Task statement »
Would you copy the records below, exactly and only from their first line through the line containing "COL = SC.collection", without any pictures?

━━━━━━━━

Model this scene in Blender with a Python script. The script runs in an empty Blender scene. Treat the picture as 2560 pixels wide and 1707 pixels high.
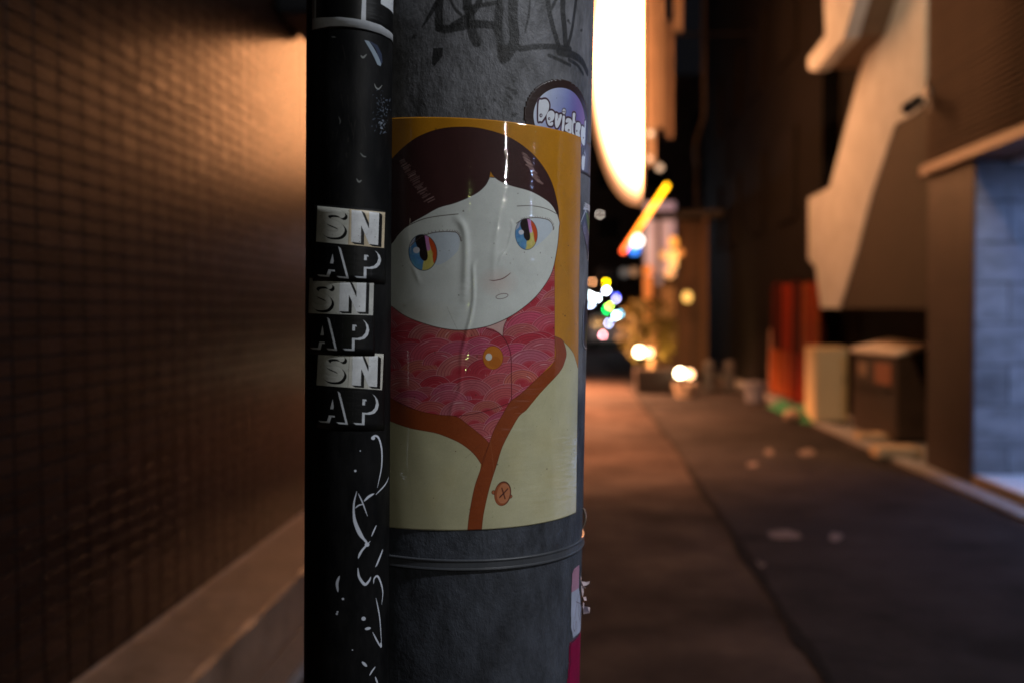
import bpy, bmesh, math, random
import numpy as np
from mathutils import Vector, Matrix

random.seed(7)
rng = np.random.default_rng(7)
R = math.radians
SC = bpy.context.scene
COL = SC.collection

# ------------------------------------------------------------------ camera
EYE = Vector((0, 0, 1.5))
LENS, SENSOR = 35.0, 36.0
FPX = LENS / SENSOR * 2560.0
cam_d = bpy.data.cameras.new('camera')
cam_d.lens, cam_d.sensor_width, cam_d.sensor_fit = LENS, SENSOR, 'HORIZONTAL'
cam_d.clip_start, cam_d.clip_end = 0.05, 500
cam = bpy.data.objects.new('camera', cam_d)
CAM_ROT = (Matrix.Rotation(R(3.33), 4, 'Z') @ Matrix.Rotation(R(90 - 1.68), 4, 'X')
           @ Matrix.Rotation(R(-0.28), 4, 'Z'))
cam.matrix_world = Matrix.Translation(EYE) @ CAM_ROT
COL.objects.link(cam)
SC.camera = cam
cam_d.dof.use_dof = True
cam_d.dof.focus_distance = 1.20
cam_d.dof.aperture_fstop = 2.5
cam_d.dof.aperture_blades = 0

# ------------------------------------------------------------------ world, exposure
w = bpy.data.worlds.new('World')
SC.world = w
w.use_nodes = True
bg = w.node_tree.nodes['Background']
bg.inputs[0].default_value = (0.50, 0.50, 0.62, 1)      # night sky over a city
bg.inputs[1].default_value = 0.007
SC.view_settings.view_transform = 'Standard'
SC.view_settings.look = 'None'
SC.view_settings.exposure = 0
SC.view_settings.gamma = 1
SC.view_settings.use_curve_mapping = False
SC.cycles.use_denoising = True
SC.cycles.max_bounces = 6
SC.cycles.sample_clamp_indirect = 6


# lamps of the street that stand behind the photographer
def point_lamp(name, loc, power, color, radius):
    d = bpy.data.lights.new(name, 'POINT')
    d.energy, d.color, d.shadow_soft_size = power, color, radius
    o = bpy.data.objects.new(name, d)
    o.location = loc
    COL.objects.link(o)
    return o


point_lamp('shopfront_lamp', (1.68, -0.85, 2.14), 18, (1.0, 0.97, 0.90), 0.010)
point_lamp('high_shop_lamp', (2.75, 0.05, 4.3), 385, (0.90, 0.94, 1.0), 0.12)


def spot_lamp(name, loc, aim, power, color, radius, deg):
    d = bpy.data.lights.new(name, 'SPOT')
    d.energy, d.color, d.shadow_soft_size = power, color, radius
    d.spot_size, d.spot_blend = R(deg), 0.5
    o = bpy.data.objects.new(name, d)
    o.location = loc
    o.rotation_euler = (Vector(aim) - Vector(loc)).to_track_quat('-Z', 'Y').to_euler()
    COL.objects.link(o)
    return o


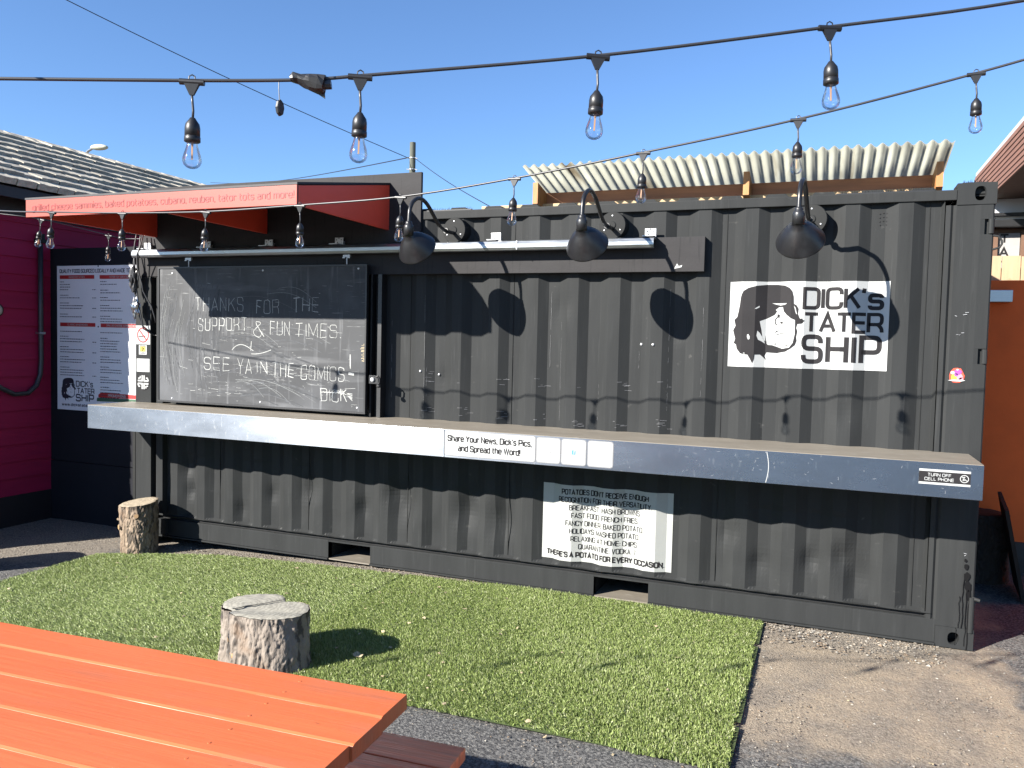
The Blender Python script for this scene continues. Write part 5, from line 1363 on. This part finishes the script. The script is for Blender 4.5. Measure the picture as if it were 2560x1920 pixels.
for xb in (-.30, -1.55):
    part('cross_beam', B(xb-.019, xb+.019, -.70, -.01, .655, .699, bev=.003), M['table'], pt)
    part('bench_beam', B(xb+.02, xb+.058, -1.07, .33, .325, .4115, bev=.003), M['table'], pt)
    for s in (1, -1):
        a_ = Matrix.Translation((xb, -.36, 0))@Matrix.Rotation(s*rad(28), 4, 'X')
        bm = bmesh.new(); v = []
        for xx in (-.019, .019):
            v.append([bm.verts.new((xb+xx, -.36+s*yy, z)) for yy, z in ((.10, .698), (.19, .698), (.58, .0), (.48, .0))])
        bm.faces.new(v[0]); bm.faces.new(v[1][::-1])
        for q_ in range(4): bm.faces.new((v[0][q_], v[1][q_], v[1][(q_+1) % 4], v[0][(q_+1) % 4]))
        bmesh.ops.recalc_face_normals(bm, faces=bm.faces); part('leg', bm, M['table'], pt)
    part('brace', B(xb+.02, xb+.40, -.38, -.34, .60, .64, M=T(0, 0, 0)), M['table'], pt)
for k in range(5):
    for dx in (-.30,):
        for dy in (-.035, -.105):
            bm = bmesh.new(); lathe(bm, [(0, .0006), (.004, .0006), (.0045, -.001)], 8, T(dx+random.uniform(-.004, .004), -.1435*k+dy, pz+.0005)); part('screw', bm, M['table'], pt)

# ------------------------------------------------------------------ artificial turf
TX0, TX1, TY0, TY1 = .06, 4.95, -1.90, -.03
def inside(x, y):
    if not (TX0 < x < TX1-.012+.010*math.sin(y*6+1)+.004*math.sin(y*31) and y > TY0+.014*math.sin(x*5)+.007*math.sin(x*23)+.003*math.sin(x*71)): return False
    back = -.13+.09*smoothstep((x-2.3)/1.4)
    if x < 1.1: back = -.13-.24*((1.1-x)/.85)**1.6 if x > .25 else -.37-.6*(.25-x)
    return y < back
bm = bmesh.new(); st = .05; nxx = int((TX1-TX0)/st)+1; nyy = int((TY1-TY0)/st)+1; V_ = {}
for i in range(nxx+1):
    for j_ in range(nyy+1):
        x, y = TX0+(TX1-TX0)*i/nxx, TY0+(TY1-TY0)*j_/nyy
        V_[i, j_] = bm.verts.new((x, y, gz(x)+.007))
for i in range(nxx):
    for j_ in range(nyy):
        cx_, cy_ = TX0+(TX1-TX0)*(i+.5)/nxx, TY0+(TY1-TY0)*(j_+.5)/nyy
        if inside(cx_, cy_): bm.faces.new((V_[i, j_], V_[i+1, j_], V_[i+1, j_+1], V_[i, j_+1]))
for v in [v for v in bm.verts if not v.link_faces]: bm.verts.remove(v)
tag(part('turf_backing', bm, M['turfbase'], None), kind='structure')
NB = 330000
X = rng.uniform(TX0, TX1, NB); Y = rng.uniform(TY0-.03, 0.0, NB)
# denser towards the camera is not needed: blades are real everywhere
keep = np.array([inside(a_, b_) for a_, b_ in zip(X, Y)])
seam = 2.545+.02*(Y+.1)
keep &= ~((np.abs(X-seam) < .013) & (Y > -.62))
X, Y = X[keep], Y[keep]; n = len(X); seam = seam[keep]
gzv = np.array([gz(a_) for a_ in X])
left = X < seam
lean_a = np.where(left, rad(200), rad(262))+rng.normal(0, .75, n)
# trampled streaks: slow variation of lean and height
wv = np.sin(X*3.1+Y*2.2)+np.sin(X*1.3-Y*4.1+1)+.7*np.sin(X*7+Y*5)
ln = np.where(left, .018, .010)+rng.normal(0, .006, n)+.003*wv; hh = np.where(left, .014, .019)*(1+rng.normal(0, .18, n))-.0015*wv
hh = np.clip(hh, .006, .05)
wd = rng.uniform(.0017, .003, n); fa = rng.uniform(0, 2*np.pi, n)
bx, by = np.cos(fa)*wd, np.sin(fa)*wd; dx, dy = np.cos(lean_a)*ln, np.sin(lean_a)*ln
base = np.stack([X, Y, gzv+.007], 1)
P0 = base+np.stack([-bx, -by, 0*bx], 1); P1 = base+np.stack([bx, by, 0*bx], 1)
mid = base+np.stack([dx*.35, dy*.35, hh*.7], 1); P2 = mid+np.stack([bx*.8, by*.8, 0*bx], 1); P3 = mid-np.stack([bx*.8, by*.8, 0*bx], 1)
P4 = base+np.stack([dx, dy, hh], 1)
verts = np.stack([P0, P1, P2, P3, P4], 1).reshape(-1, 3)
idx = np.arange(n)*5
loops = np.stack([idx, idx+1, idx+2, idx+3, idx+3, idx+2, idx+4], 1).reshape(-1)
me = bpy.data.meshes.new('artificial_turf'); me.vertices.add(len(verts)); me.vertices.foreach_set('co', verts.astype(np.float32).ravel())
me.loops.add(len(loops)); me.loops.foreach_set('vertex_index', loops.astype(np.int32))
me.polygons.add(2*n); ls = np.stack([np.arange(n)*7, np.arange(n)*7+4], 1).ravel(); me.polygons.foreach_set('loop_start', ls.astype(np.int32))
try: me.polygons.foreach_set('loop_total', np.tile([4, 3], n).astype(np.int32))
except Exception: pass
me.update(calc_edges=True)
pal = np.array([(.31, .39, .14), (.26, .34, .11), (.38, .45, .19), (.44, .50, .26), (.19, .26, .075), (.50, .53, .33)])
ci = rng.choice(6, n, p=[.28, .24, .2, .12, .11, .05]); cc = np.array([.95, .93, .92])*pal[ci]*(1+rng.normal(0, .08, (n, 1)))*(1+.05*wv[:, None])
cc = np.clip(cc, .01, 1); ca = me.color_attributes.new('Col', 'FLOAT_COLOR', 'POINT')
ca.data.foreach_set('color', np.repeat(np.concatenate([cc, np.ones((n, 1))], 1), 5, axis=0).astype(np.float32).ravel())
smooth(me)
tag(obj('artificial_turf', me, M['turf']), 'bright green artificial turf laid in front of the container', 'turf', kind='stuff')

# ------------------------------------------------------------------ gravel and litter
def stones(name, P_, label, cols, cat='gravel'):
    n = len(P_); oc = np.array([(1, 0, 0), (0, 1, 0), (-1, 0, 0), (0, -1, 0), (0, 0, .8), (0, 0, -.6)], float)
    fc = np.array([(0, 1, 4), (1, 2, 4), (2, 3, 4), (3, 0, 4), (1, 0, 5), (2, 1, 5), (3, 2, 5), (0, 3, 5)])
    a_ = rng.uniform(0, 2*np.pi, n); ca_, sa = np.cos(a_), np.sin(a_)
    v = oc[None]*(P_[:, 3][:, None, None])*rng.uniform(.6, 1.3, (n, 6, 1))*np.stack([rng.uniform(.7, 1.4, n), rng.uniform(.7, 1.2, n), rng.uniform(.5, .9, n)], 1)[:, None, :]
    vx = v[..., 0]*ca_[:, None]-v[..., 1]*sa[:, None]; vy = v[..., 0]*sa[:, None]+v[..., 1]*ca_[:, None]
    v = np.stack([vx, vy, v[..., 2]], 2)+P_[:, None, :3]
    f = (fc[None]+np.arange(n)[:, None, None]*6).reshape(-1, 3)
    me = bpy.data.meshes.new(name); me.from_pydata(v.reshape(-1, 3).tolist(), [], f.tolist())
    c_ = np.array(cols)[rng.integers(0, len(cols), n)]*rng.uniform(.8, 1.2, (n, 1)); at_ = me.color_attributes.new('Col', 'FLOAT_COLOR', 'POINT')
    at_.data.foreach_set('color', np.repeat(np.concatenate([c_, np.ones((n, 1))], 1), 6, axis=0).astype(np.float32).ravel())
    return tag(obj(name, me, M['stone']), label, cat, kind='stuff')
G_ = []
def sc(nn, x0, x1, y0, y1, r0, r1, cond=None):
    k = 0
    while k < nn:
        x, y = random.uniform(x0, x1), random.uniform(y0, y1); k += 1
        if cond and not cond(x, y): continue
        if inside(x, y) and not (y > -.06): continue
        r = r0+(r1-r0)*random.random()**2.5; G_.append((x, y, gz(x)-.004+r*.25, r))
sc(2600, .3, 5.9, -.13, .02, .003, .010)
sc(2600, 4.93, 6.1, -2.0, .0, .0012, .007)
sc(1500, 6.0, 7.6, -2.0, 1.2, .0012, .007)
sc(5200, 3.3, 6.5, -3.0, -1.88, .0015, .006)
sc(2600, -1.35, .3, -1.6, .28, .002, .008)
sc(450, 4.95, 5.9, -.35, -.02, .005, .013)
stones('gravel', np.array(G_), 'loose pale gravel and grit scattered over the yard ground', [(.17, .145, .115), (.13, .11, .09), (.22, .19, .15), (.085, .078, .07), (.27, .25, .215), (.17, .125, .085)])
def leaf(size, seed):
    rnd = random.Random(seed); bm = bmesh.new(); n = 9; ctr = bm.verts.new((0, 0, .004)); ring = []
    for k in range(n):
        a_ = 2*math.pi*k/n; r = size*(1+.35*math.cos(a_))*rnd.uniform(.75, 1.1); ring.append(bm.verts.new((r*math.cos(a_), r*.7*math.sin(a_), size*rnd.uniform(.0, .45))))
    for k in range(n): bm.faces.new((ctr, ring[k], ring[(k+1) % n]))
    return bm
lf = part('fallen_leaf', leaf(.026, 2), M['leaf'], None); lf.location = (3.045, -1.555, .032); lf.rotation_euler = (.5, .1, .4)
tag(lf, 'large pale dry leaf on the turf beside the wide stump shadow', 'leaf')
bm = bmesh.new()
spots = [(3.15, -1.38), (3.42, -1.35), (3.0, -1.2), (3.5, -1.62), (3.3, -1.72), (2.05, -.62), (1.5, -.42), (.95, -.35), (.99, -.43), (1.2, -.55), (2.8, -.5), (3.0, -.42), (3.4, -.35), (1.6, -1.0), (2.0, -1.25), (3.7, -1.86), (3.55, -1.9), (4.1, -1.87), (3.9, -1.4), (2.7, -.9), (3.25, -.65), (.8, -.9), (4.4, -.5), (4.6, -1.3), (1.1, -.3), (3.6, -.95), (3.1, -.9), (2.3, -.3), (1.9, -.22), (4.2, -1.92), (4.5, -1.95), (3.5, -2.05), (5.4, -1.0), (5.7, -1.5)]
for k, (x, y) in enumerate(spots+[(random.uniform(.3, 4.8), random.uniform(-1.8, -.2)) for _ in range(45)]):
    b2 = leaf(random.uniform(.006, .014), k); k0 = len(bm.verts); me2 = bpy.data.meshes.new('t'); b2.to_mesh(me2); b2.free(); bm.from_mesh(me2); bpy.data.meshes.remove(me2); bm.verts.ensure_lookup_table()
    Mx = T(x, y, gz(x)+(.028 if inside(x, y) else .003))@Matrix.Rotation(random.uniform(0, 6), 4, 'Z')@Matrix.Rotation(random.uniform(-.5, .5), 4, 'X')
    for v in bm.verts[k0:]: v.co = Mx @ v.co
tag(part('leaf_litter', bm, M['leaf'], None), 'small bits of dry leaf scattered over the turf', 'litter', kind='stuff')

━━━━━━━━

Response »
Model this scene in Blender with a Python script. The script runs in an empty Blender scene. Treat the picture as 2560 pixels wide and 1707 pixels high.
import bpy, bmesh, math, random
import numpy as np
from mathutils import Vector, Matrix

random.seed(7)
rng = np.random.default_rng(7)
R = math.radians
SC = bpy.context.scene
COL = SC.collection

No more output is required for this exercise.